Central banks at full throttle buying bonds to control markets

A man walks past the Reserve Bank of Australia in Sydney, Australia, on March 19, 2020. PHOTO: AFP

TOKYO (BLOOMBERG) - Central banks have started the new week right where they left off Friday (March 20) - in the thick of the action pledging to boost liquidity in bond markets as risks to the global financial system loom larger.

The Reserve Bank of Australia and the Bank of Japan offered to buy the equivalent of almost US$10 billion (S$14.5 billion) in debt on Monday, while New Zealand embraced quantitative easing.

At 2.5 trillion yen (S$33.1 billion), unscheduled bond purchases by the BOJ this month are already the highest since it introduced the yield-curve control in 2016.

Markets are in tumult, with 10-year United States Treasury yields swinging in a range of more than 50 basis points in each of the past three weeks, something that has not been seen in decades, and Australia seeing a flash crash in its debt market.

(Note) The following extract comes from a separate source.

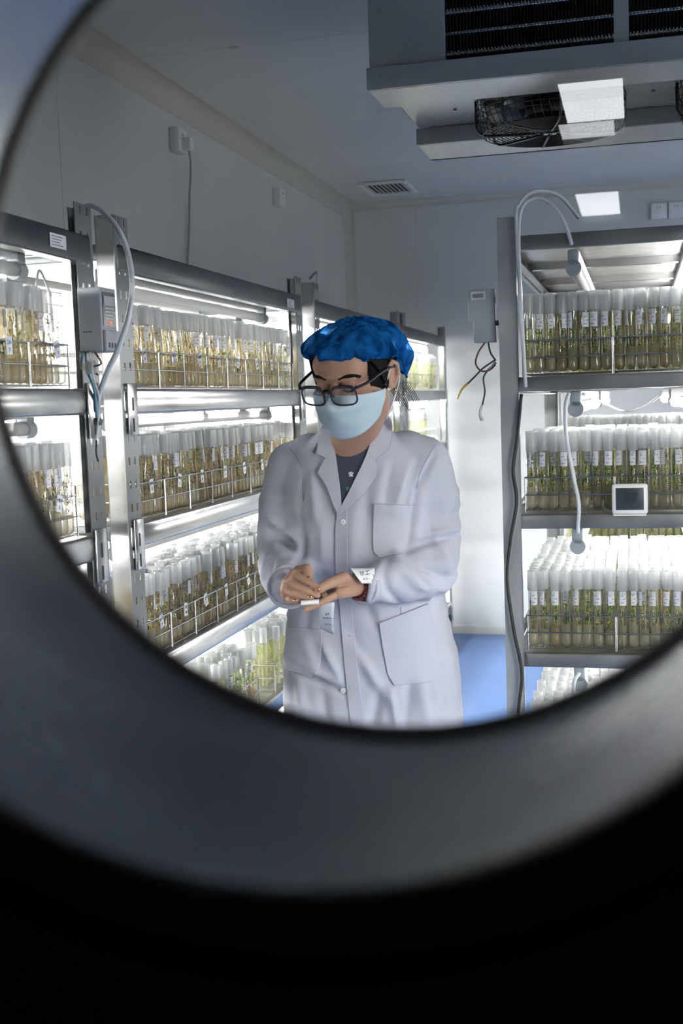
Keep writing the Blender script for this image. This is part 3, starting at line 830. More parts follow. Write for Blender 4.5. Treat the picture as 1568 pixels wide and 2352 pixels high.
for k, (hx, hy) in enumerate(holes[:2]):
    fan = empty('axial_fan', (-.665 + hx, 3.06 + hy, 2.30), ['black axial fan in a wire guard, left one under the cooler', 'black axial fan in a wire guard, right one under the cooler'][k], 'fan', 'fans under the unit cooler')
    g = MB(); zb = -.045
    for r in [.045 + .0125 * i for i in range(13)]: g.tube([(r * cos(a), r * sin(a), zb) for a in [2 * pi * i / 40 for i in range(40)]], .0016, 'dark', 5, 1, True)
    for zz, r in ((.045, .212), (.03, .213), (.015, .212), (0, .21), (-.012, .206)): g.tube([(r * cos(a), r * sin(a), zz) for a in [2 * pi * i / 48 for i in range(48)]], .0016, 'dark', 5, 1, True)
    for i in range(56):
        a = 2 * pi * i / 56; g.tube([(.213 * cos(a), .213 * sin(a), .05), (.21 * cos(a + .05), .21 * sin(a + .05), 0), (.195 * cos(a + .1), .195 * sin(a + .1), zb)], .0014, 'dark', 4, 1)
    g.build('wire_guard', fan)
    for i in range(8):
        a = 2 * pi * i / 8 + .2; MB().tube([(.03 * cos(a), .03 * sin(a), zb - .001), (.12 * cos(a), .12 * sin(a), zb - .003), (.205 * cos(a), .205 * sin(a), zb + .006), (.214 * cos(a), .214 * sin(a), .05)], .004, 'dark', 6, 4).build('guard_strut', fan)
    MB().lathe([(.001, -.03), (.05, -.03), (.054, -.026), (.054, -.012)], 'evap', 24).build('hub_plate', fan)
    for i in range(4):
        a = 2 * pi * i / 4 + .5; MB().cyl((.042 * cos(a), .042 * sin(a), -.035), (.042 * cos(a), .042 * sin(a), -.029), .006, 'wire', 8).build('bolt', fan)
    MB().lathe([(.07, 0), (.075, .01), (.075, .06), (.001, .065)], 'dark', 24, cap=False).build('motor', fan)
    for i in range(5):
        a0 = 2 * pi * i / 5; P = []
        for r in (.07, .11, .15, .19): P.append([(r * cos(a0 + .5 * t + (r - .07) * 2), r * sin(a0 + .5 * t + (r - .07) * 2), .012 + .045 * t) for t in (0, .33, .66, 1.)])
        o = MB().grid(P, 'dark').build('fan_blade', fan); md = o.modifiers.new('s', 'SOLIDIFY'); md.thickness = .002

# ceiling vent
vt = empty('air_vent', (-1.395, 6.87, ZC - .004), 'white slatted air vent in the ceiling near the back wall', 'vent')
f = MB()
for a, b in (((-.14, -.20, -.012), (.14, -.165, 0)), ((-.14, .165, -.012), (.14, .20, 0)), ((-.14, -.165, -.012), (-.115, .165, 0)), ((.115, -.165, -.012), (.14, .165, 0))): f.box(a, b, 'white')
f.build('frame', vt); MB().box((-.115, -.165, -.001), (.115, .165, .0), 'dark').build('duct_backing', vt)
for i in range(9):
    x = -.10 + i * .025; MB().box((-.008, -.165, -.001), (.008, .165, .001), 'white').build('slat', vt).matrix_local = Matrix.Translation((x, 0, -.006)) @ Matrix.Rotation(.5, 4, 'Y')

# sockets
def socket(loc, T, lab, plug=False, grp='wall sockets'):
    t = empty('power_socket', (0, 0, 0), lab, 'socket', grp); t.matrix_world = Matrix.Translation(loc) @ T
    MB().box((-.046, -.046, 0), (.046, .046, .042), 'white', bev=.004).build('box', t)
    for x in (-.008, .008): MB().box((x - .002, .016, .042), (x + .002, .024, .0428), 'ink').build('slot', t)
    if plug: MB().box((-.018, -.040, .042), (.022, .008, .078), 'white', bev=.004).build('plug', t)
    return t


socket((XW, 4.50, 2.555), FACE_X, 'white wall socket with a plug in it, high on the left wall', True)
socket((XW, 5.86, 2.545), FACE_X, 'white empty wall socket further along the left wall near the corner')
socket((.135, YB, 2.56), FACE_Y, 'white wall socket on the back wall, left one of the pair')
socket((.235, YB, 2.56), FACE_Y, 'white wall socket on the back wall, right one of the pair')
c = MB(); c.tube([(XW + .06, 4.515, 2.515), (XW + .05, 4.55, 2.46), (XW + .02, 4.60, 2.35), (XW + .012, 4.60, 2.22), (XW + .012, 4.56, 2.05), (XW + .012, 4.54, 1.8), (XW + .012, 4.52, 1.5)], .0045, 'cable_grey', 8)
tag(c.build('power_cable'), 'grey power cable hanging from the plugged wall socket down behind the units', 'cable')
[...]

Investors are dumping the safest of assets in favor of cash, which has forced the Federal Reserve and many of its peers into coordinated action to bolster dollar swap lines.

"Central banks just have to keep providing liquidity since nobody knows the extent of dollar funding shortage," said Mr Masafumi Yamamoto, chief currency strategist at Mizuho Securities in Tokyo.

"So far, their efforts haven't calmed market sentiment but they should eventually."

Australia's central bank said Monday it would spend as much as A$4 billion ($3.4 billion) on government debt, sending 10-year yields down as much as 25 basis points.

The RBA and BOJ also continue to pour in funds through repurchase operations.

The RBA pumped in more than A$40 billion so far this month through repurchase agreements, pushing liquidity in the system to records. As a result, the spread between repo rates and overnight index swaps has compressed to the tightest levels of the year.

The Bank of Thailand said Sunday it is stepping in to arrest slumps in fixed-income mutual funds and corporate bonds.

'MORE EFFECTIVE'

The yield on New Zealand's 10-year bonds plunged as much as 54 basis points.

The Reserve Bank said it would purchase up to NZ$30 billion ($24.7 billion) of sovereign bonds over the next 12 months. The program will begin this week with NZ$500 million of purchases.

Japan's benchmark 10-year yield was down 2.5 basis points at 0.05 per cent after the BOJ offered to take in 800 billion yen of three-to-10 year securities in an unscheduled operation on Monday. That was in addition to scheduled buying worth about 150 billion yen in longer maturities.

"Central banks around the world see the provision of funds as more effective right now than cutting rates," said Mr Shuichi Ohsaki, chief rates strategist at Bank of America Merrill Lynch in Tokyo.

"The BOJ on its part is conducting funding operations to ensure yields will not rise."